Dass der Weihnachtsmarkt keine Seele besitzt, wurde mir bewußt, als ich zu Ferragosto dafür Werbungtafeln sehen musste. Mir hat es damals den Magen umgedreht. Es gibt viele Südtiroler, die Unmut gegen diese Kommerzveranstaltung verspühren. Sei es dass es die religiösen Traditionen ja fast schon vehöhnt (Stille Zeit), als dass man keine Rücksicht auf Einheimische nimmt, die mit dem Rummel ab jetzt sogar für sechs Wochen leben müssen, aber nur wenige sich die Taschen füllen.

Man sollte doch dagegen Protestieren, denn das Recht als Bürger haben wir ja.

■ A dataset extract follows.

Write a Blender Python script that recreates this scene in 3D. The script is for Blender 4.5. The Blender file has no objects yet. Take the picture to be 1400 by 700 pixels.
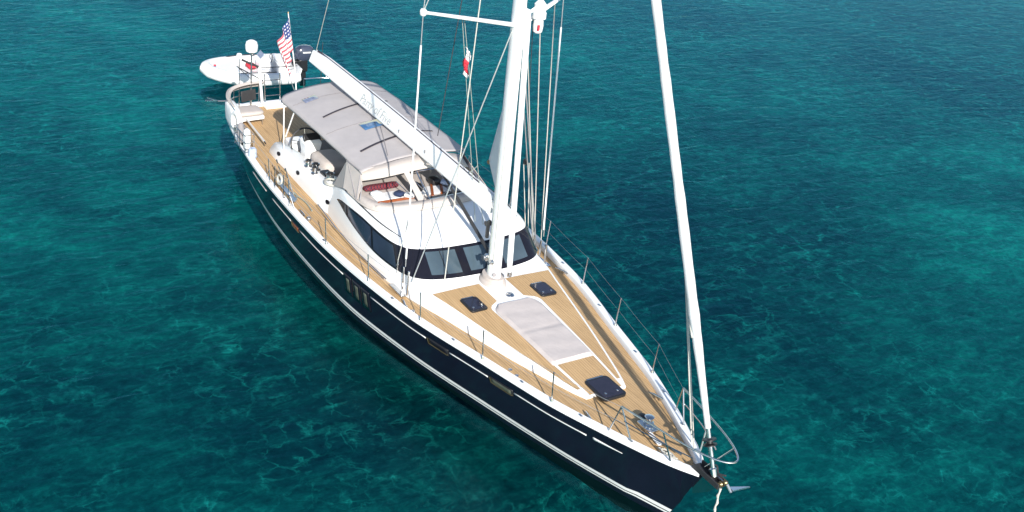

Es sollte weniger sein. Mit lokal hergestellten Produkten und nicht bis zur Befana. Man sollte die italienischen Besucher über diese "authenitische Tiroler Tradition" aufklären und ihnen ein bischen die Stimmung verderben. Denn manche werden nur reagieren,wenn Sie einen Tritt in den Geldbeutel bekommen. Vieleicht hat dann das kleine Stück des Weihnachtsmarktes, der wirklich authenitsch war und eine Seele hatte, wieder den Platz erhalten denn es ihm gebührt.